» **Supplied data**
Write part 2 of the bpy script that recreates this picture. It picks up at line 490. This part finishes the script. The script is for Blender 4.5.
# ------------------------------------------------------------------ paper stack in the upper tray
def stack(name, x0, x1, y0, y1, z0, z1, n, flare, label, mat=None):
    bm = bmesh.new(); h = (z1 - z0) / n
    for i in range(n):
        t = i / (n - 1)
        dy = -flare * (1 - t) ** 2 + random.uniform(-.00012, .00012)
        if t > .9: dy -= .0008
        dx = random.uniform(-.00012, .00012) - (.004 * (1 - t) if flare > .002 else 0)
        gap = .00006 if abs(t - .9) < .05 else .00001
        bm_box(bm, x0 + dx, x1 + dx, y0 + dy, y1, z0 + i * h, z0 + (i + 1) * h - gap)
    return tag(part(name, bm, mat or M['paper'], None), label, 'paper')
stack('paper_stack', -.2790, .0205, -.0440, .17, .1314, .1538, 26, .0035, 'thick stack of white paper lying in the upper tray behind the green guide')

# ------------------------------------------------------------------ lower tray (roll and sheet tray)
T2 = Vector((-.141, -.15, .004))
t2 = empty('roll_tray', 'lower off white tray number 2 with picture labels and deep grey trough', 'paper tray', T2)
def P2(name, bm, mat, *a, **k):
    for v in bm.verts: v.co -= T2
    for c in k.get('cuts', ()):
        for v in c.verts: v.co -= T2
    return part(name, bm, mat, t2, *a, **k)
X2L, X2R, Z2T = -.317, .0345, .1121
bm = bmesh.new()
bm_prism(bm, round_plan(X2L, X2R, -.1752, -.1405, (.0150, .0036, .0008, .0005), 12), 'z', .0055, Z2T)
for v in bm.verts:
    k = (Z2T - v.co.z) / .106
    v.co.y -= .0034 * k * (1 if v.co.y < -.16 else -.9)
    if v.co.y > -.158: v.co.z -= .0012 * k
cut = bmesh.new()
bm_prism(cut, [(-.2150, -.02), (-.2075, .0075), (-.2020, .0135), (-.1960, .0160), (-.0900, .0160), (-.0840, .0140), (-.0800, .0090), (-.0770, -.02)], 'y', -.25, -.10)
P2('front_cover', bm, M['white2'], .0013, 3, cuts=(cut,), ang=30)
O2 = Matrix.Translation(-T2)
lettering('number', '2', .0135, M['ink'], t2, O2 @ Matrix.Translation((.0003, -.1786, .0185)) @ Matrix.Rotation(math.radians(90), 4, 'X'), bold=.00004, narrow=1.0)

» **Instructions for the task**
Your task is to print the whole listing again exactly.

» **Solution**
Write part 2 of the bpy script that recreates this picture. It picks up at line 490. This part finishes the script. The script is for Blender 4.5.
# ------------------------------------------------------------------ paper stack in the upper tray
def stack(name, x0, x1, y0, y1, z0, z1, n, flare, label, mat=None):
    bm = bmesh.new(); h = (z1 - z0) / n
    for i in range(n):
        t = i / (n - 1)
        dy = -flare * (1 - t) ** 2 + random.uniform(-.00012, .00012)
        if t > .9: dy -= .0008
        dx = random.uniform(-.00012, .00012) - (.004 * (1 - t) if flare > .002 else 0)
        gap = .00006 if abs(t - .9) < .05 else .00001
        bm_box(bm, x0 + dx, x1 + dx, y0 + dy, y1, z0 + i * h, z0 + (i + 1) * h - gap)
    return tag(part(name, bm, mat or M['paper'], None), label, 'paper')
stack('paper_stack', -.2790, .0205, -.0440, .17, .1314, .1538, 26, .0035, 'thick stack of white paper lying in the upper tray behind the green guide')

# ------------------------------------------------------------------ lower tray (roll and sheet tray)
T2 = Vector((-.141, -.15, .004))
t2 = empty('roll_tray', 'lower off white tray number 2 with picture labels and deep grey trough', 'paper tray', T2)
def P2(name, bm, mat, *a, **k):
    for v in bm.verts: v.co -= T2
    for c in k.get('cuts', ()):
        for v in c.verts: v.co -= T2
    return part(name, bm, mat, t2, *a, **k)
X2L, X2R, Z2T = -.317, .0345, .1121
bm = bmesh.new()
bm_prism(bm, round_plan(X2L, X2R, -.1752, -.1405, (.0150, .0036, .0008, .0005), 12), 'z', .0055, Z2T)
for v in bm.verts:
    k = (Z2T - v.co.z) / .106
    v.co.y -= .0034 * k * (1 if v.co.y < -.16 else -.9)
    if v.co.y > -.158: v.co.z -= .0012 * k
cut = bmesh.new()
bm_prism(cut, [(-.2150, -.02), (-.2075, .0075), (-.2020, .0135), (-.1960, .0160), (-.0900, .0160), (-.0840, .0140), (-.0800, .0090), (-.0770, -.02)], 'y', -.25, -.10)
P2('front_cover', bm, M['white2'], .0013, 3, cuts=(cut,), ang=30)
O2 = Matrix.Translation(-T2)
lettering('number', '2', .0135, M['ink'], t2, O2 @ Matrix.Translation((.0003, -.1786, .0185)) @ Matrix.Rotation(math.radians(90), 4, 'X'), bold=.00004, narrow=1.0)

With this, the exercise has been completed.